No, we will not make specifically for the black audience nor for menopausal women.
Not for the working class. We will make comedy for everyone, wherever they live, whatever their religion or upbringing.
One clip from Hapless has a Jewish journalist dressed as an imam, with a woman as Hermione from Harry Potter buying flavoured condoms — from a Muslim shopkeeper who refuses to sell them as he doesn’t want to facilitate grooming.
That clip launched two weeks ago and has got 3.5million views, been favourited tens of thousands of times.
And you know who by? Well, everyone, including young Muslim men.
Yes. Young British Muslim men get satire. Why not make them part of an inclusive British experience?
That would be healthy and healing. Inclusivity doesn’t mean making a Muslim sitcom.
It means making a sitcom that Muslims find as funny as non-Muslims.
Astonishingly, that needs to be said.
Satire is meant to take the mick out of idiots.
Or powerful bs. It gives us hope to see those we envy or dislike brought down low with comedy.
It fulfils a crucial role. The ancient Greeks knew this.
TV satire Have I Got News For You has become smiley and smug.
The original Spitting Image skewered politicians without mercy but HIGNFY invites them on as guests.
South Park went for Harry and Meghan something rotten. Where were we?
The buck stops with . . . well, with Tim Davie, the Director General of the BBC, who amazingly turned down Hapless when offered it at 1/100 cost of a BBC sitcom!
Davie is a scaredy cat. If he allows satire about Netanyahu he will be inundated with emails accusing him of anti-Semitism.
If he allows satire of the From The River To The Sea slogan, he will get threatened on social media.
If he had cajones, he would tell them all to get stuffed because the bigger picture is the wider population which wants, indeed needs, unifying comedy.
We have a coward running our national broadcaster, possibly protected by those who like it that way.
Who suffers? We all do.
Because our TV industry whines too much, I wanted to propose some solutions.
First, state comedy’s importance to UK culture and apologise for the BBC’s failure over decades to give this genre the weight it deserves.
Whiny society
Second, writers and actors know comedy. Not executives.
One wrote to me saying she really liked Hapless but they were looking to reach a younger audience, as if teens don’t laugh at Basil Fawlty and Harry Enfield. Gormless.
Another exec wrote saying my scripts were a bit like Curb Your Enthusiasm — generally acknowledged to be the best American sitcom this century. This bloke compared it to Curb — and passed!
AI is a better judge than executives and gives better notes.
Thirdly, stop working with those bloated TV companies whose interest is in high budgets to turn a profit. Instead, reduce budgets.
It’s easy to reduce the size of a crew to half what it is now.

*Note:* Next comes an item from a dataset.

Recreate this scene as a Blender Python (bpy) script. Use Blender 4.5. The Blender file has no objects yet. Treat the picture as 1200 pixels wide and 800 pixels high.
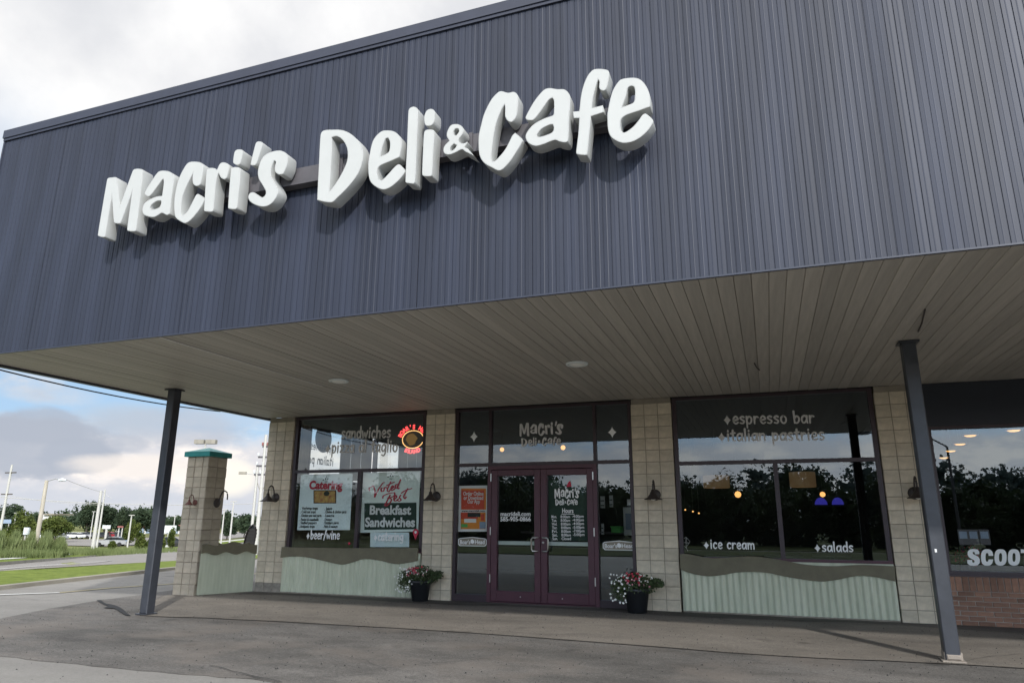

Same salaries, fewer people. A painful battle with the unions and a lot of heartache for freelancers awaits.
But comedy is in crisis and it’s the one genre that can be very cheap and very successful.
Don’t wait for the same A-list actors. Cast unknown, but funny, and let them become stars.
These proposals would mean more comedy for less money. Who’s going to argue?
Finally, put all your comedy output on BBC One. Don’t hide it. Be proud of it.
Maybe kids will prove us wrong and have longer attention spans than we give them credit for.
Put it on your biggest channel and maybe they will last a half hour.
Maybe the fans of Clarkson can enjoy the same laughs as the fans of Friday Night Dinner.
Maybe comedy can become a force for good in our anxious, divided, depressed and whiny society.
Tim Davie has allowed comedy to become an aside in our divided world. A humour-phobic comic aside.
He can take his team with him because they can’t suddenly change tack. Let writers be petrified in some other place.
We need lots more comedy, we need edgy comedy and we definitely need satire that takes no prisoners.